I'm afraid if Ms Wax keeps writing like this, addressing actual realities, she will soon find herself out of a job. For it is surely the pursuit of "access to India's growing markets" -- for well-connected elites, of course -- that has led to the Peace Laureate's voluminous silence on the case of Dr. Sen, and to the lack of reaction from the world's scolding schoolmarm, Hillary Clinton.

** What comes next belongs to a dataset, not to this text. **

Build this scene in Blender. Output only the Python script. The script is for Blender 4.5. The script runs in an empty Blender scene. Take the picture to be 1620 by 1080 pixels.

Wax even slips this passage into the article: an observation that has growing resonance not only in India:

"Anyone in India who dissents or questions the superpower script is ostracized," said Kavita Srivastava, national secretary of the People's Union for Civil Liberties, of which Sen is a vice president. "Sen's arrest is happening because this government is extremely anti-poor. Our much-praised 9 percent growth is coming at the cost of displacing millions of people with land that is being given away for mining and corporate development."
Wax concludes her piece with these damning quotes:

"Binayak Sen has never fired a gun. He probably does not know how to hold one," historian Ramachandra Guha wrote in the Hindustan Times. "He has explicitly condemned Maoist violence, and even said of the armed revolutionaries that theirs is an invalid and unsustainable movement. His conviction will and should be challenged."

Sen's wife, also a doctor, said in an interview that she is launching an international campaign to do just that.

"He is a person who has worked for the poor of the country for 30 years," Ilina Sen said. "If that person is found guilty of sedition activities when gangsters and scamsters are walking free, well, that's a disgrace to our democracy."

Yes, when gangsters and scamsters -- and brazen war criminals -- walk free, it is indeed a disgrace to democracy. A disgrace in India, a disgrace in the thug state of Russia -- and a damnable disgrace in the United States of America, where hypocritical poltroons mouth empty pieties in their highly selective protests against injustices that pale before the crimes they are committing.